──────── Given data
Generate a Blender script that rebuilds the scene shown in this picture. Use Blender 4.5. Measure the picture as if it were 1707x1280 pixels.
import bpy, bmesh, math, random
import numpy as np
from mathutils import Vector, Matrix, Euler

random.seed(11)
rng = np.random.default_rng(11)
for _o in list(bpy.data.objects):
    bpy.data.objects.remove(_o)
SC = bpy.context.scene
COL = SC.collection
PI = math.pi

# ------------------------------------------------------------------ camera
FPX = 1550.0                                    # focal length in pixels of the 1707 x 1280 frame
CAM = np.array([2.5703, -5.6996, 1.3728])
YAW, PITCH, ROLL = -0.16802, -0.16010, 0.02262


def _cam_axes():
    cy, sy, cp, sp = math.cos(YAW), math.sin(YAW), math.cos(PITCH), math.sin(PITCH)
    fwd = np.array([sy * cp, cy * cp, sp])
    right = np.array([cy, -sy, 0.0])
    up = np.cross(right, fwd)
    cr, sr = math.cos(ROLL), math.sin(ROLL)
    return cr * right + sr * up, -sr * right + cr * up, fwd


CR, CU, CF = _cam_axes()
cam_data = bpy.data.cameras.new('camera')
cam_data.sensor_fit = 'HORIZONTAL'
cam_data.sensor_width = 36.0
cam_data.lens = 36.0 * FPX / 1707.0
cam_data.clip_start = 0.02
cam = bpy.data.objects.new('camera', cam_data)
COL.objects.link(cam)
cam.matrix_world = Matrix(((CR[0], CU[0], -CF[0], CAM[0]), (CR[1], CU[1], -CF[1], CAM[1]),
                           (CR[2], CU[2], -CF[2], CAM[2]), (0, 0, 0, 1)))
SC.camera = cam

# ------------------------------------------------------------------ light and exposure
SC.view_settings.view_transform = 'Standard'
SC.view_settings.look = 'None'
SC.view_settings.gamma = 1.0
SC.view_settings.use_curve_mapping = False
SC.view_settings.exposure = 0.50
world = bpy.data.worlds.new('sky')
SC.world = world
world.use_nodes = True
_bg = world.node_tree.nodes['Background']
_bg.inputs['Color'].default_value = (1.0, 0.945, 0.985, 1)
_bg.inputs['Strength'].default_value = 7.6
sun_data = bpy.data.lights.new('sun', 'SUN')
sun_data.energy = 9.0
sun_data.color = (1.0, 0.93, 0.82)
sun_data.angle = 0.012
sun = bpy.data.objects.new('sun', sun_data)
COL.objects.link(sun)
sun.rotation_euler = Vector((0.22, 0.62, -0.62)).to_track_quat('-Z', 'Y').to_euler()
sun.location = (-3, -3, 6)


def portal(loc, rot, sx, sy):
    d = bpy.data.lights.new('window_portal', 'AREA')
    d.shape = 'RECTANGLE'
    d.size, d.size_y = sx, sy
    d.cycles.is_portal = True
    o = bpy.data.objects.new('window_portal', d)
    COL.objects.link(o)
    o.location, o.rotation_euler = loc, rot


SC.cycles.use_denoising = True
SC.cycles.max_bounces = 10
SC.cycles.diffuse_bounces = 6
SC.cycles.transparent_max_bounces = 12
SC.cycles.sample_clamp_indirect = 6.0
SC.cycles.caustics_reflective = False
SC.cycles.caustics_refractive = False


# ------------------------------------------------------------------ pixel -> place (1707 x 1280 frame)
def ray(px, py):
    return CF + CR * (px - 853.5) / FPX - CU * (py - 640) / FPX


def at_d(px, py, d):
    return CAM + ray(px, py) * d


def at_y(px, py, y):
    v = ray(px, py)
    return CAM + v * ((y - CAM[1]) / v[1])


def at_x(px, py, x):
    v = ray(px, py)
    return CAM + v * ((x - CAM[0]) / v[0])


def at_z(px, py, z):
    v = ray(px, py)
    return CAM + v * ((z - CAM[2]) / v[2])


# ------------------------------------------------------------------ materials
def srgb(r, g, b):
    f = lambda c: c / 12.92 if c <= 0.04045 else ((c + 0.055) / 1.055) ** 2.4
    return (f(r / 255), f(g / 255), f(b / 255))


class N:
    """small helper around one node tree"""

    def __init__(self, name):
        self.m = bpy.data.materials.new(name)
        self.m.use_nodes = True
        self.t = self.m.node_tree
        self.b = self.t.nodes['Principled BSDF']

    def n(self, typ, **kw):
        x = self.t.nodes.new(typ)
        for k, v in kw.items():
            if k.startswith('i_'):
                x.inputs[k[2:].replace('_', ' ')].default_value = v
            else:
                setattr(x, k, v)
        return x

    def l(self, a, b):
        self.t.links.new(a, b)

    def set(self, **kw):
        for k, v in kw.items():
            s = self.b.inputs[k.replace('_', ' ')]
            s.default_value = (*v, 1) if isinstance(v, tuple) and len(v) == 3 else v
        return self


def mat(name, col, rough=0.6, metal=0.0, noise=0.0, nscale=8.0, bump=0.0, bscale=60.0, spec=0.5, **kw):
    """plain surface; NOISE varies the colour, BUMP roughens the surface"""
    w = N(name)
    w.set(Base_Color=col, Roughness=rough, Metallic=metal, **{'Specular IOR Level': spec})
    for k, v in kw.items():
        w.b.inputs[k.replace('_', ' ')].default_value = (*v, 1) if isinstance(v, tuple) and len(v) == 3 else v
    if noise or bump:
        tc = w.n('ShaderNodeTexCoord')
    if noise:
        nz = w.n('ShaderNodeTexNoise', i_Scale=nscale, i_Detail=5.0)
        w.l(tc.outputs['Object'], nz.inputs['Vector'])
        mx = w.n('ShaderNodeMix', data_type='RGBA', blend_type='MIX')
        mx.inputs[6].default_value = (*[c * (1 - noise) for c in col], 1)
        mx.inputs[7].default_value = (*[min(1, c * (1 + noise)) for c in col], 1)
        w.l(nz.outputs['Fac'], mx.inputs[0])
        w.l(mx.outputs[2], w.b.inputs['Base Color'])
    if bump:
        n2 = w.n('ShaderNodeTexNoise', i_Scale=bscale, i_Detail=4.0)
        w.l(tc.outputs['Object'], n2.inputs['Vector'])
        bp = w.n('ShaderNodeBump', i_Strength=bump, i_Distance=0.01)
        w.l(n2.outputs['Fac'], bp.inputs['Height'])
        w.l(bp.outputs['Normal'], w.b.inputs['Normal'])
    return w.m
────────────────
Written request:
Beginning at the first line above, repeat exactly until the line containing "from mathutils import Vector, Matrix, Euler", which is included.

Exercise response:
Generate a Blender script that rebuilds the scene shown in this picture. Use Blender 4.5. Measure the picture as if it were 1707x1280 pixels.
import bpy, bmesh, math, random
import numpy as np
from mathutils import Vector, Matrix, Euler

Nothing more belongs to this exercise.